After Sarpul e Schab begins the rough ascent towards the pass and then towards Kermanshah.  We are struck with vertigo on this road once called “the Porte of Zagres” with the grandiose grotto of Khosraw II at Takht Bostan.  Shortly afterKermanshah in a mountainous, arid landscape rises the towering peak of Bisutun, single boulder rising up 1000 metres, once without doubt a “place of the gods” chosen by the great Darius for the engraving of his famous trilingual inscription proclaiming his triumph.  We are assailed by the history, the grandeur of the site… and by fatigue.

We pass the night at Hamadan, the Ecbatana of seven walls, capital of the Median and then of the Achaemenidian empire, but as in the case of Kermanshah we see only the hotel, as having arrived at night, rather foundering, we leave the next day at dawn so as to finish the final leg of our journey and beat the full heat of the afternoon.  Teheran, heralded by the splendid Demavend, awaits us.  Giant mountain of some 6000 meters, ancient volcano, for Henry the symbol of so many dreams.  This same Demavend appears already in Henry’s childhood, in a drawing upon the cover of one of his school exercise books.

We ask the chauffeur to let us off in front of the French embassy, for we have forwarded advance notice of our arrival to the consul, an old friend from the days at the Oriental Language School in Paris.  Alas!  We never thought we would arrive on a Friday off reserved for our consul’s weekly hunt.

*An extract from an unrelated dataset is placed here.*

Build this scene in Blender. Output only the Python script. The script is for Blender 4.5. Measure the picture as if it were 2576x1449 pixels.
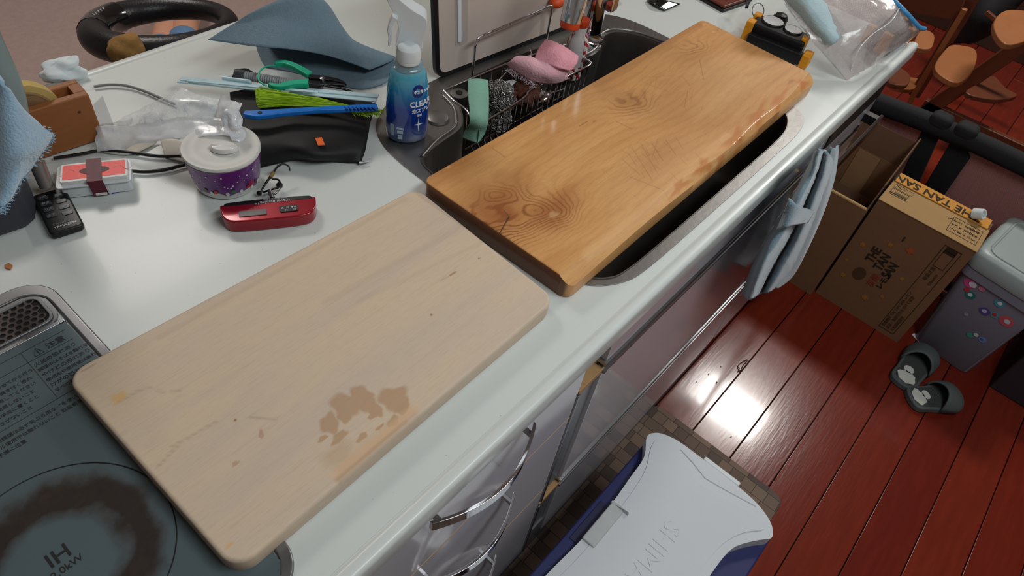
import bpy, bmesh, math, random
import numpy as np
from mathutils import Vector, Matrix
random.seed(7); np.random.seed(7)
for _o in list(bpy.data.objects): bpy.data.objects.remove(_o)
SC = bpy.context.scene; COL = SC.collection
# ------------------------------------------------------------------ camera
CF = 1772.18
CR = np.array([[0.65312169, -0.74634883, 0.12816137], [-0.50494845, -0.55535459, -0.66076346], [0.56432182, 0.36684406, -0.73957171]])
CC = np.array([0.0, 0.0, 1.57])
cd = bpy.data.cameras.new('camera'); cam = bpy.data.objects.new('camera', cd); COL.objects.link(cam)
cd.sensor_width = 36; cd.lens = CF / 2576 * 36; cd.clip_start = .02
cam.matrix_world = Matrix(((CR[0][0], -CR[1][0], -CR[2][0], 0), (CR[0][1], -CR[1][1], -CR[2][1], 0), (CR[0][2], -CR[1][2], -CR[2][2], 1.57), (0, 0, 0, 1)))
SC.camera = cam
# ------------------------------------------------------------------ light and exposure
W = bpy.data.worlds.new('world'); SC.world = W; W.use_nodes = True
W.node_tree.nodes['Background'].inputs[0].default_value = (.75, .85, 1, 1); W.node_tree.nodes['Background'].inputs[1].default_value = .35
def area(name, loc, target, sx, sy, power, col):
    l = bpy.data.lights.new(name, 'AREA'); l.shape = 'RECTANGLE'; l.size = sx; l.size_y = sy; l.energy = power; l.color = col
    o = bpy.data.objects.new(name, l); COL.objects.link(o); o.location = loc
    o.rotation_euler = (Vector(target) - Vector(loc)).to_track_quat('-Z', 'Y').to_euler()
    return o
area('dining_light', (3.3, .28, 2.36), (3.0, .28, 0), .62, .30, 40, (1, .97, .92))
area('kitchen_light', (.75, -.55, 2.37), (.75, -.4, 0), 1.1, .35, 22, (.90, .97, 1))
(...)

 Fortunately for us, the ambassador (a charming man) fairly bohemian, seeing from afar a pair of dust-covered voyagersapproaching, came out to meet us and invited us in for a meal in his garden.  He had as his guest a priest from the Russian church, who had at one time been an officer of the Tsar’s marine, an astonishing character who, while we all sipped our coffee, proposed to us the temporary rental of a little apartment in the house of one of his parishioners.  It is from there that I am writing you.